A sternly worded letter to Dalhousie’s sidewalk socialites.

Moo-ove Bess, get out tha way. ••• photo from Flickr
Moo-ove Bess, get out tha way. ••• photo from Flickr

Dalhousie has a lot of foot traffic; the sidewalks are always busy and filled with people. This should be fine as long as people have good sidewalk etiquette, and to be fair, most people do.

This is directed to the people who don’t.

I know we’re in the middle of terrorist attacks, Ebola outbreaks, and beloved cultural icons morphing into monsters before our eyes. This complaint may seem to be making a big deal out of nothing. I don’t care. I’m annoyed as hell and I’m not going to take it anymore.

The sidewalk is for people to walk down. If you have to stop and there are other people nearby, move to the side. Don’t take up the whole sidewalk with a friend, standing there like a couple of cud-chewing cows mooing on about how someone was TOTALLY being rude to you earlier.

(I can’t imagine you possibly deserved it).

If you ignore this advice, and I then walk by and say “excuse me”, do not look offended and sigh. Just get the fuck out of the way and gain some self-awareness.

Also, if the reason you and your accomplice are taking up the sidewalk is because you’re flirting, please, for the sake of humanity, don’t hook up. If you end up breeding, there is a good chance that your child will be a horrific combination of the both of you and will probably become the kind of inconsiderate, unintelligent monstrosity that ends up getting an “accidental” boot to the head when he decides it would be fun to crawl underneath my table at Swiss Chalet.
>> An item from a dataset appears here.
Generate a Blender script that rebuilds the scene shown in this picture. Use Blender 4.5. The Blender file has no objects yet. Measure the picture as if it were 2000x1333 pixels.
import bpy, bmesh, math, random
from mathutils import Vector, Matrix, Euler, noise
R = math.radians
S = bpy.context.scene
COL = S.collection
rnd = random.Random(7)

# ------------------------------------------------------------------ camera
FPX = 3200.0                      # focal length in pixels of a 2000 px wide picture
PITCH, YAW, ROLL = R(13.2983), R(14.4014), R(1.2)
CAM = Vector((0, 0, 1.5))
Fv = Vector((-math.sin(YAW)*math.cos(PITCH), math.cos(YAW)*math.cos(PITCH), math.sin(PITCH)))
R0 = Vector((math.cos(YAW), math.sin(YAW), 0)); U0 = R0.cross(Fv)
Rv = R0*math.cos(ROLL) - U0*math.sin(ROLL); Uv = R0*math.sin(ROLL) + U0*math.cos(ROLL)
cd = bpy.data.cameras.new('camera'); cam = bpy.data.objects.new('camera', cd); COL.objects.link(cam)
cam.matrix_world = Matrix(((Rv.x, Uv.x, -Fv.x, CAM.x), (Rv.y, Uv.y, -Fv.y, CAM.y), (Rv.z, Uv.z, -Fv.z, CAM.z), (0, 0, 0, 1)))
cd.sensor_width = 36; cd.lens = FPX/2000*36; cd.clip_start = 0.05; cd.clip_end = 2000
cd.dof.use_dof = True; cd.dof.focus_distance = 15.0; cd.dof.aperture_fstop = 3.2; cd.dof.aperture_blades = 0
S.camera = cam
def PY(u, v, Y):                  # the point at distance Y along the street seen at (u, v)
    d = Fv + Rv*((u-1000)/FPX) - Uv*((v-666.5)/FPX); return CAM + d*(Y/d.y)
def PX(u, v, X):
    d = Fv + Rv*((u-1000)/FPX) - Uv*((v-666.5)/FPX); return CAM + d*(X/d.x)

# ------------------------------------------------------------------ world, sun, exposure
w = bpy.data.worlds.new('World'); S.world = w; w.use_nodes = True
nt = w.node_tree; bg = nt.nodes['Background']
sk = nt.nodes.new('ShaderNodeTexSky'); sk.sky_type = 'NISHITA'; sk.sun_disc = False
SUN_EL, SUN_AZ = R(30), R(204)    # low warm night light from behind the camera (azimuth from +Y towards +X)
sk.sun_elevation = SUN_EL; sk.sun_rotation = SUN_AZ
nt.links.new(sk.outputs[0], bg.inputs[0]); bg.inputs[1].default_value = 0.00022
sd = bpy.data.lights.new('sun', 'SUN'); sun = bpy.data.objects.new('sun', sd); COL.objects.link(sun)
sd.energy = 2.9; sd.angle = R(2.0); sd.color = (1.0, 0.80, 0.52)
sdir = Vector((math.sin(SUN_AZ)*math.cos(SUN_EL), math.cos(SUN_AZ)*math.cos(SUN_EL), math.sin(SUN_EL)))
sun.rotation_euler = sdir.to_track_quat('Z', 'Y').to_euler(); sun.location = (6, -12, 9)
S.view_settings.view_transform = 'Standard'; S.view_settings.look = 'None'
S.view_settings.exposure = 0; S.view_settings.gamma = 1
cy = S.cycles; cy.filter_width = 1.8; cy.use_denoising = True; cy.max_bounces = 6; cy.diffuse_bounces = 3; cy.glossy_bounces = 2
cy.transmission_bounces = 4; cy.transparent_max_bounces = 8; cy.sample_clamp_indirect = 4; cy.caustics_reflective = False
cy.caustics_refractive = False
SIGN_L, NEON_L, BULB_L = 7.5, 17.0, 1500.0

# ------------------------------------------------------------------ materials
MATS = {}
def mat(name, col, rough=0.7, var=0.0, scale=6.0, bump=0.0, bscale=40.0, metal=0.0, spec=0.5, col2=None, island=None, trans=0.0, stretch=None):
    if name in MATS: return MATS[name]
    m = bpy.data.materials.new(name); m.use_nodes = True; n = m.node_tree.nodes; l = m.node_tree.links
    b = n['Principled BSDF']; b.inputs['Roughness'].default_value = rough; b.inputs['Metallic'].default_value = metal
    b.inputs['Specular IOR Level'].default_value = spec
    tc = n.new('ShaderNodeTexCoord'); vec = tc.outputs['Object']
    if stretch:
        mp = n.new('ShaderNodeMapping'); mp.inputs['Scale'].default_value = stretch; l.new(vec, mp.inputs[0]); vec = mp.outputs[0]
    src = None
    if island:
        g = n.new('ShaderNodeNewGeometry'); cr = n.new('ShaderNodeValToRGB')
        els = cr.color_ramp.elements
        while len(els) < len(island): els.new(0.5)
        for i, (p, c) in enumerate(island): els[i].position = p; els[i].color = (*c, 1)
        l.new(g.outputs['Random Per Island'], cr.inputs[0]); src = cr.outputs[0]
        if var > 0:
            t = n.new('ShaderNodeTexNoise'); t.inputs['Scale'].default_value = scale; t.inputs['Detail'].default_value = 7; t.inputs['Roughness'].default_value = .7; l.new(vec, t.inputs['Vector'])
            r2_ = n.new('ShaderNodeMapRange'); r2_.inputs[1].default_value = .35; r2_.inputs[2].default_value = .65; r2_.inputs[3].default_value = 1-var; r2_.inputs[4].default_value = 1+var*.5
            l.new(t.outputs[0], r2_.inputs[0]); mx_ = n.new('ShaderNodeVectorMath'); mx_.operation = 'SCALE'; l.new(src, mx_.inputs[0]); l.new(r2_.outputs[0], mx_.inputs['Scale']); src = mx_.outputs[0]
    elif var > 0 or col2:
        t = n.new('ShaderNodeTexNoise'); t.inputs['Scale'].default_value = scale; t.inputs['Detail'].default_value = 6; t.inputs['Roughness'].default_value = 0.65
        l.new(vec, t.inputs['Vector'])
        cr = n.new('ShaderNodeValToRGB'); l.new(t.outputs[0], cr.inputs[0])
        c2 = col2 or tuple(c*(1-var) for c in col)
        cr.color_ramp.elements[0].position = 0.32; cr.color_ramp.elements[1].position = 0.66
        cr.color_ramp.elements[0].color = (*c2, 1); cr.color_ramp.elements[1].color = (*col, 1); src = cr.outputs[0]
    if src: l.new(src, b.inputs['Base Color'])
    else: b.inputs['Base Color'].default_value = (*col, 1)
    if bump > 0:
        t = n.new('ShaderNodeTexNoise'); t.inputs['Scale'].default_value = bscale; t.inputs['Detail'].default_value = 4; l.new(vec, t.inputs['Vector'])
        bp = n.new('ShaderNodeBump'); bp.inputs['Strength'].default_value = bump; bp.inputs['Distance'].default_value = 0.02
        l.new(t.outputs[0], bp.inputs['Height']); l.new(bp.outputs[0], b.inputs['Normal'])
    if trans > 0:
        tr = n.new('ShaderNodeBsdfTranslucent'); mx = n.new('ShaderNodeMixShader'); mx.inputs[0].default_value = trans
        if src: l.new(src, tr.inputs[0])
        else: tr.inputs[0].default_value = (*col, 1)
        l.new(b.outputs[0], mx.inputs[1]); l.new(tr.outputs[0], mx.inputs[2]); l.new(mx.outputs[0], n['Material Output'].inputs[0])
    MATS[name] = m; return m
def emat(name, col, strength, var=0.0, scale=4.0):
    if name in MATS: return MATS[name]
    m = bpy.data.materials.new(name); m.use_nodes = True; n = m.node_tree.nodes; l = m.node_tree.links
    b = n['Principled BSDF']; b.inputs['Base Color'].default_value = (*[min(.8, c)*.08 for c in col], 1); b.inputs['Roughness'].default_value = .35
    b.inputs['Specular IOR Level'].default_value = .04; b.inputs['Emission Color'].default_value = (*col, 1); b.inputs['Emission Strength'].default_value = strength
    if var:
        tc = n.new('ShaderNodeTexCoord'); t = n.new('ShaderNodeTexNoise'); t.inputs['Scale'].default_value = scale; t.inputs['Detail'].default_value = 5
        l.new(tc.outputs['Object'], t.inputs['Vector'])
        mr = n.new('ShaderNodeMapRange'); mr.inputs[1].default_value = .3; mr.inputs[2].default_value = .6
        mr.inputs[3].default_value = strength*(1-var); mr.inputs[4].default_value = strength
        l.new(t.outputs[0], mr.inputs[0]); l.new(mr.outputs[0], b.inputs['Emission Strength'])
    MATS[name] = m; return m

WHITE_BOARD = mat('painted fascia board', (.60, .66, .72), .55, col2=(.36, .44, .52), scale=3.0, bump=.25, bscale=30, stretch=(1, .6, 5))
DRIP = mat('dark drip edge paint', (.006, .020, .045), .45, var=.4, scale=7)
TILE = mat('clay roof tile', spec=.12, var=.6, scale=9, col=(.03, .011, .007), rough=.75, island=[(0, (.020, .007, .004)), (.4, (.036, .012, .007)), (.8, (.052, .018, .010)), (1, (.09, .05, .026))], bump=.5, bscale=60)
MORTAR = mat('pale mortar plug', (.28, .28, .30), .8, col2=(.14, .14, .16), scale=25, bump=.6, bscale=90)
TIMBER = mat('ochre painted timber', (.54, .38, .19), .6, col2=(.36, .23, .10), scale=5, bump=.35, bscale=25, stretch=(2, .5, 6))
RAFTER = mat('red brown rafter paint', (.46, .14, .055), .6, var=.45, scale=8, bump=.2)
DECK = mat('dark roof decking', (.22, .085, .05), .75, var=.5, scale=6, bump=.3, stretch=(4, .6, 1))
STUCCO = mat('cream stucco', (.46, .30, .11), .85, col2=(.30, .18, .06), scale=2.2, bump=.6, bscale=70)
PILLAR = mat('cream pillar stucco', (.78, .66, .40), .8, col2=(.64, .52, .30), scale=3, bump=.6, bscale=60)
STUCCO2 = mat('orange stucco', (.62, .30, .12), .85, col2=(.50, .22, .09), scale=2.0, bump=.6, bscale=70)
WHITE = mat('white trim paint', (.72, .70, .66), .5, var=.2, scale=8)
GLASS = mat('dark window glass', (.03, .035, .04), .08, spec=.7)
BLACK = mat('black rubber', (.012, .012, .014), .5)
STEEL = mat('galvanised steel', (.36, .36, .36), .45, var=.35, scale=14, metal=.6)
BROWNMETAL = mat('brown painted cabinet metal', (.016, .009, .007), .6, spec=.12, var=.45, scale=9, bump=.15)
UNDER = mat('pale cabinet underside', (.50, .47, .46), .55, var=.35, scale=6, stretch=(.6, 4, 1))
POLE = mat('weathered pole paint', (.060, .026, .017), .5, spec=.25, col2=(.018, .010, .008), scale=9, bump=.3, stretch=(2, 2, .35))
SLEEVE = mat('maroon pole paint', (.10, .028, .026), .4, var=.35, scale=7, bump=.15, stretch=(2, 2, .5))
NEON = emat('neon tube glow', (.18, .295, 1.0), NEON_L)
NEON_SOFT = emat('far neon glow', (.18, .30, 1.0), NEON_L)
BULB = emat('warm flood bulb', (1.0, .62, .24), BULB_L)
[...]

I’m going to extend this advice to the groups of people who break another crucial sidewalk rule: failing to move into a single file line when passing someone.

No one wants to walk around you. Break your pack mentality for a moment and show some consideration. I used to be passive and end up on the grassy, muddy, shoulder of the sidewalk when people wouldn’t make room for me. Not anymore. I’ve matured into a stubborn asshole who refuses to leave the sidewalk. I will walk through your group, no matter how tight your formation.

Have you ever played Red Rover?

You don’t want to call me over. To those guilty of the sins above, there is still time to change your ways. If you don’t … well, you can catch a glimpse of your future at any local shopping centre. Ever notice all those chatty middleaged tools who clog up the aisles at WalMart, honking at each other like a flock of geese?

They’re not hard to spot – they usually lock their overloaded, jumbo-sized carts into an impenetrable steel barricade that makes the Berlin Wall look like a toddler gate, blocking all possible routes to that pack of paper towels you popped in for.

You spend agonizing minutes ‘browsing’ the selection of dryer sheets nearby, hoping against hope that one of them might spontaneously evolve past the Neanderthal stage and realize that they should probably go subdue the shrieking, display demolishing satanic hellspawn they call children.

You hate those people, right?

That is your future if you don’t change your ways.

I know I’ve been a bit salty in this article – maybe even a bit judgmental – but I was raised right by my mother, who taught me the importance of sidewalk etiquette. I stand by what I’ve said.

That is not entirely true. I will make one apology.

I wholeheartedly apologize to all of the animals I compared to these vapid, sidewalk-hogging monsters. Cows, geese, packs of feral dogs – you all deserve better.